It was great seeing and listening to Cabaret stars Liza Minnelli, Joel Grey and Michael York chat with moderator Robert Osborne prior to tonight’s Cabaret screening at the Chinese, which kicked off the TCM Classic Film Festival. Minnelli and Grey seemed physically and spiritually together and fun to be with. York wore a pair of brownish-bronze sunglasses and his voice is missing that distinctive timbre of yore, but he was also good company.
Cabaret star Liza Minnelli during pre-screening q & a at Chinese — Thursday, 4.12, 6:50 pm.
Minnelli, costar Joel Grey.
But the film? I can’t honestly say it’s aged all that well. It’s still sturdy and respectable, of course — Cabaret revived the movie musical without actually being one in a traditional sense, and at the same time presenting songs that were integrated into the plot and the theme. The performances (Minnelli’s and York’s especially) engage and the song-and-dance numbers in the Kit-Kat Club — a kind of Greek chorus commentary device — are, of course, lively and expert.

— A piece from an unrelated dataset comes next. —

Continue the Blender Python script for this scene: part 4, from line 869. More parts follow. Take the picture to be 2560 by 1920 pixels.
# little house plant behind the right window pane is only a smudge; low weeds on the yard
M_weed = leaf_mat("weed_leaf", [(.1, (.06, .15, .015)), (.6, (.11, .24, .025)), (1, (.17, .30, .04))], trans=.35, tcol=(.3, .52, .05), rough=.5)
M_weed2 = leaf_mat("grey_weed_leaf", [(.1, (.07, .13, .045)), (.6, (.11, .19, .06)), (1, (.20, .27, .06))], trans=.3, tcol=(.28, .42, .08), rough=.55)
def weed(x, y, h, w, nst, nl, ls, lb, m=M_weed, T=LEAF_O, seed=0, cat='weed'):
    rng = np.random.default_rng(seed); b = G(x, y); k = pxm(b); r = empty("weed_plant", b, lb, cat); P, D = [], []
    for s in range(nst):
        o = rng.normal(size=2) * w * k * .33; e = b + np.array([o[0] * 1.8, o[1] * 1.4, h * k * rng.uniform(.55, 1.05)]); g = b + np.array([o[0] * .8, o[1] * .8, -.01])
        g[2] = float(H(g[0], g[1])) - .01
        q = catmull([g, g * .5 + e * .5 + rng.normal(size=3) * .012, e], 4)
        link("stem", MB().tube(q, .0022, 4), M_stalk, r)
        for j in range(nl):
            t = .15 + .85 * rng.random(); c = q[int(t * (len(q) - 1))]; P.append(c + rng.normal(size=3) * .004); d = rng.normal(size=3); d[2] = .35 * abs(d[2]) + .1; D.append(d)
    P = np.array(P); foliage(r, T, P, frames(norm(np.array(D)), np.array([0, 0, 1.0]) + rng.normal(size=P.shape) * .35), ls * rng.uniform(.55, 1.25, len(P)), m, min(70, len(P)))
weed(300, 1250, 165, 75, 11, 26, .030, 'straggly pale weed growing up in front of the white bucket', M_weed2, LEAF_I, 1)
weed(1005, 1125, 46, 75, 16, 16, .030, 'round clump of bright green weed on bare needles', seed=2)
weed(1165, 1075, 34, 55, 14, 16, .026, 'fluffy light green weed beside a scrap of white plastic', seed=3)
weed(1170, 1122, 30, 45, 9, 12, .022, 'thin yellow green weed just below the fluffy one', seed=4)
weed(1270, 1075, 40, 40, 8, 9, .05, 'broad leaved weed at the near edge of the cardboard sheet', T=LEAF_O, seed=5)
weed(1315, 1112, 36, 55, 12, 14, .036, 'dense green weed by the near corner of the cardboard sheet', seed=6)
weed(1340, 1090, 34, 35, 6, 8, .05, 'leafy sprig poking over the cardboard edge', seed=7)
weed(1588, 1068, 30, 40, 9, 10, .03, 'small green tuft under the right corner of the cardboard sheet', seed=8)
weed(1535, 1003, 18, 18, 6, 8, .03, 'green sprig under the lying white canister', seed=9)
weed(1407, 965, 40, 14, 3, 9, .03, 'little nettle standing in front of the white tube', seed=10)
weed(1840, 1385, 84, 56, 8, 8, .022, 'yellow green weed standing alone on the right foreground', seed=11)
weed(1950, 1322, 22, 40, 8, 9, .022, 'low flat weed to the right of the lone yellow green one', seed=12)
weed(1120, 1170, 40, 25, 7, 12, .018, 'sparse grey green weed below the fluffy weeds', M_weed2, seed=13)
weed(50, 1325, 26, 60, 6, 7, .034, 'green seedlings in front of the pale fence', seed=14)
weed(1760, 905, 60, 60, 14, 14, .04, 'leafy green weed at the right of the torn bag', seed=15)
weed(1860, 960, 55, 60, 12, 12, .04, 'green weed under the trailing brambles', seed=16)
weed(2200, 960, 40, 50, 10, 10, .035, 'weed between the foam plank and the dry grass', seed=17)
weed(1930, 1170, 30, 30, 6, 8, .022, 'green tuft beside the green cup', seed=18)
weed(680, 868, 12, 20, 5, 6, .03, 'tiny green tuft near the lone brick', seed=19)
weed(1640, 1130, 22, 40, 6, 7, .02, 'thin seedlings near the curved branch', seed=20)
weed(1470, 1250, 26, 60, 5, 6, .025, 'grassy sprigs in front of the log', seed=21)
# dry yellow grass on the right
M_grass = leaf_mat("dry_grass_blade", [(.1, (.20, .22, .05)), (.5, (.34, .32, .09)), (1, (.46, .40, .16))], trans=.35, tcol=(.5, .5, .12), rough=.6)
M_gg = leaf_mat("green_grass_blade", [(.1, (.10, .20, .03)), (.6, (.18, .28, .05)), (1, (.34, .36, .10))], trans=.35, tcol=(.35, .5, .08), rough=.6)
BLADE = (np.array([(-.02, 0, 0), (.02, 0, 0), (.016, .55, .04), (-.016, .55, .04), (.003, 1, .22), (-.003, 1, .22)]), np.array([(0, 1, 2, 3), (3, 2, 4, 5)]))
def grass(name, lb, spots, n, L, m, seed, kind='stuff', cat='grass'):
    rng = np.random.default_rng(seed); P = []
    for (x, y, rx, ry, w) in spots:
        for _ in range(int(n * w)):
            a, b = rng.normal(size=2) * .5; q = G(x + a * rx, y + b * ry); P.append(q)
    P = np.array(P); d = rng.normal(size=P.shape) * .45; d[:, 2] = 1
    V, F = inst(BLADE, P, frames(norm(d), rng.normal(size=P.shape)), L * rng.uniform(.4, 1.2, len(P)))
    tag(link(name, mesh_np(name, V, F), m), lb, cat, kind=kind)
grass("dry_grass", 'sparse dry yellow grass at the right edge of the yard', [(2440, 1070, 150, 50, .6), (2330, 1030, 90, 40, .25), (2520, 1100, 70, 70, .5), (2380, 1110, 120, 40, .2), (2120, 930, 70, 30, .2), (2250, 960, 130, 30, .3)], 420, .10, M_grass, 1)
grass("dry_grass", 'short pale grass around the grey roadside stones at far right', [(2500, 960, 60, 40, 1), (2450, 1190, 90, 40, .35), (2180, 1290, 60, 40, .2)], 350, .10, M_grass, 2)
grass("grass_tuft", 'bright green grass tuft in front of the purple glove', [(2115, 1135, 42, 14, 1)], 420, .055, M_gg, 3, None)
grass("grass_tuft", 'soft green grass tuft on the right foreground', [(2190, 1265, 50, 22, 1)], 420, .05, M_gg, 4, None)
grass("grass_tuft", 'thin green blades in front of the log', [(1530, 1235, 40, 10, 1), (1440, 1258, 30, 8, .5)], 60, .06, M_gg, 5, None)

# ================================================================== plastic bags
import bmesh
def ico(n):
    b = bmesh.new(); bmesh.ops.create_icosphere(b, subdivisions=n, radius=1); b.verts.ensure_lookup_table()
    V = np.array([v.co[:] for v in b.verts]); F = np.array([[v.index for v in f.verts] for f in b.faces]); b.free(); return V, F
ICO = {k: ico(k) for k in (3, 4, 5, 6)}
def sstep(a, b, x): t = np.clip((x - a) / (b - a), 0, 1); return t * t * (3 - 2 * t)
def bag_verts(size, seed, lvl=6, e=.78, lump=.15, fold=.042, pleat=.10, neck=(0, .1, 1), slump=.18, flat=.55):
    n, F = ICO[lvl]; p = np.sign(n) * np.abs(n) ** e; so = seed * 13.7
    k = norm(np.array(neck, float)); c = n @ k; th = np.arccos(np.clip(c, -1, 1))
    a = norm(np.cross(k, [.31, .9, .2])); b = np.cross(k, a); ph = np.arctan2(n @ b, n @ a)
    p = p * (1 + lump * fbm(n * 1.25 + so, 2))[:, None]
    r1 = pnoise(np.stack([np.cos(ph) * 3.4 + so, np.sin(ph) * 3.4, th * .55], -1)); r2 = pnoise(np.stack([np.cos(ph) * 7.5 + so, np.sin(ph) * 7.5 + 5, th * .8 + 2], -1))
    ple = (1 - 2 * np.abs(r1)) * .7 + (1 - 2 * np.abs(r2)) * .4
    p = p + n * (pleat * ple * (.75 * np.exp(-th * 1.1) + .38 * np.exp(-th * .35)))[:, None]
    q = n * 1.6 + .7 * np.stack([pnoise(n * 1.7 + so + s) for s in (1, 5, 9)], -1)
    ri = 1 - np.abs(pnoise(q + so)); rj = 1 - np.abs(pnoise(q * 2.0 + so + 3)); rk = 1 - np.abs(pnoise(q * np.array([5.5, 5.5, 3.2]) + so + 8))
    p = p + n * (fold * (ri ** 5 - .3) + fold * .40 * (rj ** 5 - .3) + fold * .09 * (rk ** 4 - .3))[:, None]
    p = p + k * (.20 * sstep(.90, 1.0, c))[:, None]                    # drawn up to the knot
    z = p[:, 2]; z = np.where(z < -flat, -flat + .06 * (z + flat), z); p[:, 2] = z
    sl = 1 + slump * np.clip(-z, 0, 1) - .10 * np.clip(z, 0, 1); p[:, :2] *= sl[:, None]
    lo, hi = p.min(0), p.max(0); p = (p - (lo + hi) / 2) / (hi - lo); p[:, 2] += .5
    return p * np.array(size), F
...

But the story (drawn from the 1966 B’way musical, and before that I Am A Camera and Christopher Isherwood‘s “Goodbye to Berlin“) feels a bit under-nourished. Remove the ominous Nazi element and it’s mostly about lying around and sex and drinking and a slight menage a trois, and the pacing feels slow. Some of it feels too simple and on the nose. Director Bob Fosse was never much for soft understatement — he always tended to underline and emphasize.